In its latest June session, the UN Human Rights Council (UNHRC) refused to oppose violence against gays, instead launching ‘another thinly-veiled attack on gays’ by adopting a widely-condemned resolution entitled ‘Protection of the Family’.

‘When democracies sought to expand the definition of family, the UNHRC’s anti-gay majority shut down all debate through a “No Action” motion, a draconian measure used only once before in the entire history of the Council’s 46 regular and special sessions,’ said Hillel Neuer, executive director of UN Watch.

He continued: ‘All of this comes as the Council continues to adopt similar resolutions invoking “traditional values”, which has been used by Russia, Nigeria and Uganda to justify anti-gay legislation.’
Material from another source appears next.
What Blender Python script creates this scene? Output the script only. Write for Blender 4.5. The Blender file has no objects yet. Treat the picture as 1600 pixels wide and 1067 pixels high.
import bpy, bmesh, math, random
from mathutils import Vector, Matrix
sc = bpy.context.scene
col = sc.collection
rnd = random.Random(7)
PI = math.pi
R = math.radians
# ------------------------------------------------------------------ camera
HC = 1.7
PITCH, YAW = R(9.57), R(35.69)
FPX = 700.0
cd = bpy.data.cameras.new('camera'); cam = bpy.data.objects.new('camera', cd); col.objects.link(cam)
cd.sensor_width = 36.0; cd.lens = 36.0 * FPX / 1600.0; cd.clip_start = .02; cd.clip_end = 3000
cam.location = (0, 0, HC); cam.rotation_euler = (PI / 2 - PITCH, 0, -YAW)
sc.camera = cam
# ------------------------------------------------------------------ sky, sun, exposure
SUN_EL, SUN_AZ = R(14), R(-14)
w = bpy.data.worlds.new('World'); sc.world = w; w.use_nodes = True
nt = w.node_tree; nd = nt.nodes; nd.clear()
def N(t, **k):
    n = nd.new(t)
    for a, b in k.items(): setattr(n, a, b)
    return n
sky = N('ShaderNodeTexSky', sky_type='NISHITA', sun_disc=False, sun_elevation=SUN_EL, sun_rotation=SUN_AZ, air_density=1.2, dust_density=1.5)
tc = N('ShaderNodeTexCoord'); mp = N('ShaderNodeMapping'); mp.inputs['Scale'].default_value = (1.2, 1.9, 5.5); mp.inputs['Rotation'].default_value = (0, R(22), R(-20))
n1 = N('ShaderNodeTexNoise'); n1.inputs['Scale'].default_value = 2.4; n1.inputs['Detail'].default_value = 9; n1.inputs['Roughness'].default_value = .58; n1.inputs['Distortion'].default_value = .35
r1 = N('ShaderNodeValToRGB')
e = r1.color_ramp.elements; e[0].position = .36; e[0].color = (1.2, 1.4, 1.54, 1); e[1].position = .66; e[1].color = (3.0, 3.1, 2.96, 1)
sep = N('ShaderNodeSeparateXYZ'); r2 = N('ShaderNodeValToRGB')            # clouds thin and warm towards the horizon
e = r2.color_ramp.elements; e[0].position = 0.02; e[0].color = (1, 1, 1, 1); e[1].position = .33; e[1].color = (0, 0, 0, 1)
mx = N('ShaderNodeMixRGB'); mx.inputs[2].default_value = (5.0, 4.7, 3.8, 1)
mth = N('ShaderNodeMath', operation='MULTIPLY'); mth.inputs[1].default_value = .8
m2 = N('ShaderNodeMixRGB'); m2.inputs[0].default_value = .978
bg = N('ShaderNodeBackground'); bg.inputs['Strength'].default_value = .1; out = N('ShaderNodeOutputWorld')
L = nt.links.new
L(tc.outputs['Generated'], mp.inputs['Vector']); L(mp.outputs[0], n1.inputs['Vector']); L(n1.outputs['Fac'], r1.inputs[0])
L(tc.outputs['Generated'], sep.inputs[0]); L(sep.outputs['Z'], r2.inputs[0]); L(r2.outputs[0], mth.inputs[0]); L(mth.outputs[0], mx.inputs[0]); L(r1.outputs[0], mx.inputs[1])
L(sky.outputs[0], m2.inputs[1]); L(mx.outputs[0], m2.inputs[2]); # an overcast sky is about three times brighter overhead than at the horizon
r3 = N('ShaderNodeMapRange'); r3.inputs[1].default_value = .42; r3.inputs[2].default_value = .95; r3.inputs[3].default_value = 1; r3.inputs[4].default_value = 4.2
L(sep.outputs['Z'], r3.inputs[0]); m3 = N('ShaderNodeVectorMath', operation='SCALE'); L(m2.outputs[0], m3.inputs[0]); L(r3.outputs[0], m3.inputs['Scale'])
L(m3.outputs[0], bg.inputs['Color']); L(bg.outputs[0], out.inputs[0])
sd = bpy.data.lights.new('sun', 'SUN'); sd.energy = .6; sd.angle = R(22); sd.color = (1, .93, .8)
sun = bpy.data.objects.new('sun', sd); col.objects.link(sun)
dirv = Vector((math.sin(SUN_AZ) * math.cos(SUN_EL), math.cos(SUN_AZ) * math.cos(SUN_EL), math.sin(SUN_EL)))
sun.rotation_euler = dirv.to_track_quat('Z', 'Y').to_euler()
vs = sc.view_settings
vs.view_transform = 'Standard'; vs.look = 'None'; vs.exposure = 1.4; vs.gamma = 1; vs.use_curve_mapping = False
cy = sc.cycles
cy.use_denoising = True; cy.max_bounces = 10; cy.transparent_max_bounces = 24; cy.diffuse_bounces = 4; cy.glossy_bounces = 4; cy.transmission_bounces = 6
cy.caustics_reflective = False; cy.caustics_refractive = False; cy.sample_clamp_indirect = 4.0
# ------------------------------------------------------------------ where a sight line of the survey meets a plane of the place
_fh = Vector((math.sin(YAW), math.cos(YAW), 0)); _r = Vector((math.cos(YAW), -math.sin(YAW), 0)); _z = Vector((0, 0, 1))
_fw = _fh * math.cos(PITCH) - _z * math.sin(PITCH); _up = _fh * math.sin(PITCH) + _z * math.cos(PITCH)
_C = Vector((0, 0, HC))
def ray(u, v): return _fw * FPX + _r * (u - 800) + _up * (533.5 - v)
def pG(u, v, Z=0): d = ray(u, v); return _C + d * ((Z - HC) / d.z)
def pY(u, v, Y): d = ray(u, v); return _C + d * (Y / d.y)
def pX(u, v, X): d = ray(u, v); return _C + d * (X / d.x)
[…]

Top UN bodies promote anti-gay perpetrators

Neuer expressed alarm at recent UN decisions that ‘elevate and empower notorious perpetrators of anti-gay discrimination,’ saying such actions ‘send the worst message and only ensure the further undermining of fundamental human rights.’

  • In a move that elicited wide criticism, the UN General Assembly unanimously elected Ugandan Foreign Minister Sam Kutesa, who supports his country’s infamously strict anti-gay laws, as President for the next year.
  • Saudi Arabia, which executes gays, was recently elected to the UN Human Rights Council, as was the United Arab Emirates, which has similar laws. Russia took its seat this year despite anti-gay laws. Numerous other of the 47 UNHRC member states have laws making homosexuality illegal: Algeria, Botswana, Ethiopia, India, Indonesia, Kuwait, Maldives, Morocco, Namibia and Sierra Leone.

The UN Committee on NGOs, which oversees the work of human rights groups, recently made Sudan its Vice-Chair, even though it executes gays; Pakistan was made Chair, though its laws make homosexuality illegal, as do other committee members such as Burundi, India, Morocco, Mozambique, and Senegal.

ECOSOC, a top UN organisation that oversees the work of UN human rights commissions, includes Nigeria and Sudan, which execute gays; and countries that make homosexuality illegal such as Bangladesh, Indonesia, Kuwait, Kyrgyzstan, Libya and Turkmenistan.

The UN Committee on the Status of Women includes Iran, Mauritania and Sudan, which execute gays; and countries that make homosexuality illegal such as Qatar, Somalia, and Yemen.